As Greg Verdino from CognitivePath, a guest on our Pipeline Brew podcast said recently, “AI is not a miracle machine, but a mimicry machine. It’s been trained on all of the world’s data, and what that means is at the end of the day, pure AI content brings to the table a raw average of everything else that’s ever been produced.”
DGR: What tools or platforms do you consider indispensable for your marketing and pipeline growth efforts? Why?
Hummel: We have a very streamlined tech stack, by design. Outside of core systems— CRM and Marketing Automation— we also leverage a lead management and data governance tool. Outside of that, we’re regularly exploring new technologies that could help— but we’re primarily focused on “getting back to basics”— talking with our customers, developing high-quality content, and delivering a great end-to-end experience to our customers.
DGR: What kind of metrics do you use to measure the success of your content marketing strategies? Are there certain strategies you find more effective than others for lead generation?
Hummel: For content marketing, we look at quantitative metrics such as website traffic and engagement, but we also value qualitative anecdotal evidence from talking to our customers and prospects. We collaborate a great deal with sales to understand the market and what they’re hearing.
DGR: Looking ahead, how do you see AI influencing B2B marketing and pipeline growth strategies in the next five years?

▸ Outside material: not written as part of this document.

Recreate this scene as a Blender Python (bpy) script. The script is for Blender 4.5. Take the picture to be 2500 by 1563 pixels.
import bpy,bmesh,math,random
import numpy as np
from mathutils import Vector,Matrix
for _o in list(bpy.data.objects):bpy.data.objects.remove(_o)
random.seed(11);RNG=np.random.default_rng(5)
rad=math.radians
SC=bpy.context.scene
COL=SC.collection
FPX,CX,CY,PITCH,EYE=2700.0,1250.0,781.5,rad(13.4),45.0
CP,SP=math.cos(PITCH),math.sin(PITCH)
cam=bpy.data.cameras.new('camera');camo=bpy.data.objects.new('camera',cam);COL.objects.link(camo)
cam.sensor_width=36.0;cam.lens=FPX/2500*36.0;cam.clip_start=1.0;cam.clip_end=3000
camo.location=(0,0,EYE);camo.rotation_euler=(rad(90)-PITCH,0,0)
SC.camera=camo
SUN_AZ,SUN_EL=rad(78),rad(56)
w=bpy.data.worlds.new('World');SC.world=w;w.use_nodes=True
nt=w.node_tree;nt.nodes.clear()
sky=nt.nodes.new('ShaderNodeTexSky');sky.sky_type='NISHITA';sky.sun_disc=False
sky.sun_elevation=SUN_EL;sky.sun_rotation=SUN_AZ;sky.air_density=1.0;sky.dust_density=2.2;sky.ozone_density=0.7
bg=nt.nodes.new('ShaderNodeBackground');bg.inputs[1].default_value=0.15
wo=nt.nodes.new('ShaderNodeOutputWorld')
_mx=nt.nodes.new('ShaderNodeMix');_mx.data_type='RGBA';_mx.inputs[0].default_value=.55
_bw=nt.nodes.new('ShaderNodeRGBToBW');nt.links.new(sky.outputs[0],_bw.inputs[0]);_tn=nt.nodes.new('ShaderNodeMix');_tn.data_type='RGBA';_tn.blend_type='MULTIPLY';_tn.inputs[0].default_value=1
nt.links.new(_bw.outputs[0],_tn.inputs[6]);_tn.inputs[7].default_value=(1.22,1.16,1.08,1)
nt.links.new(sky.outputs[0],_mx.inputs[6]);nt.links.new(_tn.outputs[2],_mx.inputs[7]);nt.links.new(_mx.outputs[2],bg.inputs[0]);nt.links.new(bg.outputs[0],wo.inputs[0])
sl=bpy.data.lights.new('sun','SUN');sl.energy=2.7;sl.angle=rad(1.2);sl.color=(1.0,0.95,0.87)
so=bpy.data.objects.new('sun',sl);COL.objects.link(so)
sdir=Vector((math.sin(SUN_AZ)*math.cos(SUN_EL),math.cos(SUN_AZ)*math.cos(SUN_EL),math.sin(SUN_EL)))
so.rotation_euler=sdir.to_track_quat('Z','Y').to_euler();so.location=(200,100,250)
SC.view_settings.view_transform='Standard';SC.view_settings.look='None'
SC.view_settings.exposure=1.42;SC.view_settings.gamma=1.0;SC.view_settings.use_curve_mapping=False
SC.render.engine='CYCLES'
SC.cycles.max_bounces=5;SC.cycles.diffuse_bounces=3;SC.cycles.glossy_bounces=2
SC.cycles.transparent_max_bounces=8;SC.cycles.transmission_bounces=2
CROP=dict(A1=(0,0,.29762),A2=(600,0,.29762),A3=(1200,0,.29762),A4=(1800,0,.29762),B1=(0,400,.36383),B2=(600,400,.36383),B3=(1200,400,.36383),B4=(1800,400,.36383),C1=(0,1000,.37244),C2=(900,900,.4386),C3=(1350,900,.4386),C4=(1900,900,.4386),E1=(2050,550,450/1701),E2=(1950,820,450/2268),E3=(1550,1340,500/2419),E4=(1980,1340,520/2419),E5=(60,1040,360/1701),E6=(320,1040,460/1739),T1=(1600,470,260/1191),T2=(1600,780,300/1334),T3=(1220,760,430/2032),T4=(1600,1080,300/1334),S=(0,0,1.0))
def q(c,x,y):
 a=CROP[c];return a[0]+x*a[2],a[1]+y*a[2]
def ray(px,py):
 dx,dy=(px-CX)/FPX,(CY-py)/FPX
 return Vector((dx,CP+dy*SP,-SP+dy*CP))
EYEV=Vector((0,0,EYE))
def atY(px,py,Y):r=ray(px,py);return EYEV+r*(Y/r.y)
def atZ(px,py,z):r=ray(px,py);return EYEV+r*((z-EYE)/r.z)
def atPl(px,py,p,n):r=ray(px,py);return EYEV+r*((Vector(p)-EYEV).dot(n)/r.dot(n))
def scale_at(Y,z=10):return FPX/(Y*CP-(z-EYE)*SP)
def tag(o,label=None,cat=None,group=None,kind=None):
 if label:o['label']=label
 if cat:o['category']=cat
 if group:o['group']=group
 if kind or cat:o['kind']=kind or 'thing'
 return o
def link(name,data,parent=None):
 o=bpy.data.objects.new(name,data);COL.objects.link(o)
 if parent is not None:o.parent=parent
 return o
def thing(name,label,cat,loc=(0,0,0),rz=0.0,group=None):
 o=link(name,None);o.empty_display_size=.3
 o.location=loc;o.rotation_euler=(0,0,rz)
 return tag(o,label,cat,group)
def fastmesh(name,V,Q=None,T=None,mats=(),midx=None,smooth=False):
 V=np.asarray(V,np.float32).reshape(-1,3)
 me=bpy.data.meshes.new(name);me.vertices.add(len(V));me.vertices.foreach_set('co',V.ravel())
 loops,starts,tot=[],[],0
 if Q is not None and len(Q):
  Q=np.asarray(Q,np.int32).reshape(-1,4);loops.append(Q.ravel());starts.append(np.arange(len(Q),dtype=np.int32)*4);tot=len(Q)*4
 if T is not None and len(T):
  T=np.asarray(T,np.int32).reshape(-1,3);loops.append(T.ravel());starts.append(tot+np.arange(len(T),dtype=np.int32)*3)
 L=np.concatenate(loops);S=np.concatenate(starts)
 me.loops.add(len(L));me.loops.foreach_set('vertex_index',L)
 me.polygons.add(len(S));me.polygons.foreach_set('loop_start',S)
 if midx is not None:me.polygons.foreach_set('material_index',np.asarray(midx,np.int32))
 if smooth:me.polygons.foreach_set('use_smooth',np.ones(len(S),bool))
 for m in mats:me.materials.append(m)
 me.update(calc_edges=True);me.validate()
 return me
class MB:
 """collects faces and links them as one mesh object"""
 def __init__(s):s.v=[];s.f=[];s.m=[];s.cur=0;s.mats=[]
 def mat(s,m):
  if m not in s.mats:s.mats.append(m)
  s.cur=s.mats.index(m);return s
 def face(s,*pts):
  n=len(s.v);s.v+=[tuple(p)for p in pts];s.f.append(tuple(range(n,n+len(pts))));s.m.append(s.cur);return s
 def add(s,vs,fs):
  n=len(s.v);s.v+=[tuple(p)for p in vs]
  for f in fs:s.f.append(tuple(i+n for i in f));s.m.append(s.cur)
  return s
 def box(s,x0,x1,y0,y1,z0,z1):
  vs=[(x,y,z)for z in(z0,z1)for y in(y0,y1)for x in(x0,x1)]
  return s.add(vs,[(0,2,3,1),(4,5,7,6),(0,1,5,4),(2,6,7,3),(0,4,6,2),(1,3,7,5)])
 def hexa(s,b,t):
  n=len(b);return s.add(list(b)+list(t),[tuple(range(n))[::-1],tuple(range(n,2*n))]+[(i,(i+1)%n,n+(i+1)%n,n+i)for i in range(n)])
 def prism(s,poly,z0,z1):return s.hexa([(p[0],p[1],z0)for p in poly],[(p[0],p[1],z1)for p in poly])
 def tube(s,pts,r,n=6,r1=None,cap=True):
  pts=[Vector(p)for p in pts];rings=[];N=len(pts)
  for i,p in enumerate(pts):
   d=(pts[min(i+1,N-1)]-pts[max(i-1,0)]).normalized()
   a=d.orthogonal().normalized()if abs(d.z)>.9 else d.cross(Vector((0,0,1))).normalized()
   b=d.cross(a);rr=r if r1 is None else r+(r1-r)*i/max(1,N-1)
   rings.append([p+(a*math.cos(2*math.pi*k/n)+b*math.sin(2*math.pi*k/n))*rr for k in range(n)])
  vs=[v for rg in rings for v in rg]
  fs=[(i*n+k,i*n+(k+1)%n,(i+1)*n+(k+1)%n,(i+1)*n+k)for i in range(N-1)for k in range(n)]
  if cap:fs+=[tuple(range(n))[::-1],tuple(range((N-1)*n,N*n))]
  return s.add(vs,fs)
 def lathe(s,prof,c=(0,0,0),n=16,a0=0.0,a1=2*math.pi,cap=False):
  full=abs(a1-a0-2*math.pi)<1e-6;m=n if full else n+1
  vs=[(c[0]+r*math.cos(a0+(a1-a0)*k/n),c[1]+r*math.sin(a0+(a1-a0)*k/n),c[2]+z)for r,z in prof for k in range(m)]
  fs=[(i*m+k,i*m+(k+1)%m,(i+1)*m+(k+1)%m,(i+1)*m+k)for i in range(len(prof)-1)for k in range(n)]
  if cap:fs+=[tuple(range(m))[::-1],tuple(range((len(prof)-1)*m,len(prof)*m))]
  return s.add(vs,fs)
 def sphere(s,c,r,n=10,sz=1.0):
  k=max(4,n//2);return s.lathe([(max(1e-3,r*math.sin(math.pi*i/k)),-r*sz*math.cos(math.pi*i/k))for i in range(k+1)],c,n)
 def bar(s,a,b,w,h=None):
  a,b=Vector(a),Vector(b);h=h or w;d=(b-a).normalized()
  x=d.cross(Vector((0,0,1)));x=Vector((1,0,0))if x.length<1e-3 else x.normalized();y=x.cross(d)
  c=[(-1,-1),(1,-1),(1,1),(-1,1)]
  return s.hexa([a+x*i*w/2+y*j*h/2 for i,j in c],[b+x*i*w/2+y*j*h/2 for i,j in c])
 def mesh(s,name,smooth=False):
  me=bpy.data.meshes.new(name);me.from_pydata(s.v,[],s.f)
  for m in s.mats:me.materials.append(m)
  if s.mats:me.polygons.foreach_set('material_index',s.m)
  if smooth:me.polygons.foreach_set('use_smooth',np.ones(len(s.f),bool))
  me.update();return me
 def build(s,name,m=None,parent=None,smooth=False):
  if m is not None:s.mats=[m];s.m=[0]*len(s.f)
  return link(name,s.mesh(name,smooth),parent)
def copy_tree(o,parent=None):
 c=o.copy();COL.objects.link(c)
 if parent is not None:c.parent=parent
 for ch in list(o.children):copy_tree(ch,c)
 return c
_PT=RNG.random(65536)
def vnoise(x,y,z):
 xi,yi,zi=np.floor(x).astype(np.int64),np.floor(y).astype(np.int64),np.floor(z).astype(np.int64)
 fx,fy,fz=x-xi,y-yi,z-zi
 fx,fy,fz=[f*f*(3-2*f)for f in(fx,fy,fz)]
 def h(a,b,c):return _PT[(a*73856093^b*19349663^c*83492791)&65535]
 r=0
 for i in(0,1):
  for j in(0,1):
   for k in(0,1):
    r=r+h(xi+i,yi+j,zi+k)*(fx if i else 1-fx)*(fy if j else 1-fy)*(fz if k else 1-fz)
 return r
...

Hummel: I think AI has the potential to accelerate and enhance B2B marketing programs and pipeline growth. It’s a great supporting tool to fill in the gaps. In our research, we found that with content personalization cited as the top factor that would improve lead nurturing (52%), and email remaining the dominant lead generation channel (66%), AI is becoming the critical bridge between fragmented data and the personalized experiences buyers now expect.
DGR: What does your ideal tech stack look like for driving both efficiency and innovation in marketing?
Hummel: One of the key takeaways from our 2025 State of Pipeline Growth report is that 70% of B2B marketers don’t want more tech; they want actionable insights, and I’d have to agree. Today’s marketers have limited budget and headcount, and don’t have the bandwidth to spend a great deal of time managing our techstack let alone sifting through the more than 15,000 available solutions.
To that end, my ideal tech stack would be one that takes the guesswork out of what I need – more akin to the “service as software” model where I’d have a core but small number of solutions with human intelligence powering and enabling my team to have the insights needed to reach our prospects and customers where they are – when they are ready.